Ele raciocina que, com o aumento da população, o mundo precisará de volumes cada vez maiores de alimentos, fibras e combustíveis. Ao mesmo tempo, vários países têm reduzido sua produção desses itens, o que demonstra a importância de fomentar o modelo regenerativo entre os produtores brasileiros.
“Em grande medida, a responsabilidade de produzir de forma sustentável e com volume é do Brasil. A boa notícia é que não só nós sabemos como fazer isso, como já fazemos”, completou.
Marcello Brito, enviado especial da COP30, Conferência do Clima que a Organização das Nações Unidas (ONU) realizará em Belém em novembro, diz que é preciso criar incentivos para dar escala às iniciativas de agricultura regenerativa.
“O agricultor recebe em média 8% do valor que os consumidores pagam pelos alimentos. Outros elos da cadeia ficam com 92%. E é dessa pequena fração que se cobram todas as transformações. Por isso o incentivo é importante”, comentou.
Para ele, o agro precisa de uma rede mais bem estruturada para atender especialmente os médios e pequenos produtores, já que os grandes são capazes de avançar de forma independente.

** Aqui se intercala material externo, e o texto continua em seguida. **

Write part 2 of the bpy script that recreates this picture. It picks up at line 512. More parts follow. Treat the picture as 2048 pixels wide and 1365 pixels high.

“Apesar das linhas de financiamento público, a agropecuária brasileira tem paradoxos que impedem justamente o avanço da sustentabilidade. Veja a precariedade do seguro rural ou a resistência da sociedade à produção no campo. Se não mudarmos essa mentalidade, tudo fica mais difícil”, destacou.
Trajetória brasileira
O Brasil ainda precisa dar passos adiante na adoção de boas práticas no campo, mas é igualmente importante apontar a evolução que o país construiu até o momento, avalia Jonathas Moreira Alencar, coordenador-geral de Instrumentos de Mercado e Financiamento do Ministério da Agricultura. É o caso, diz ele do financiamento “verde” do Plano Safra.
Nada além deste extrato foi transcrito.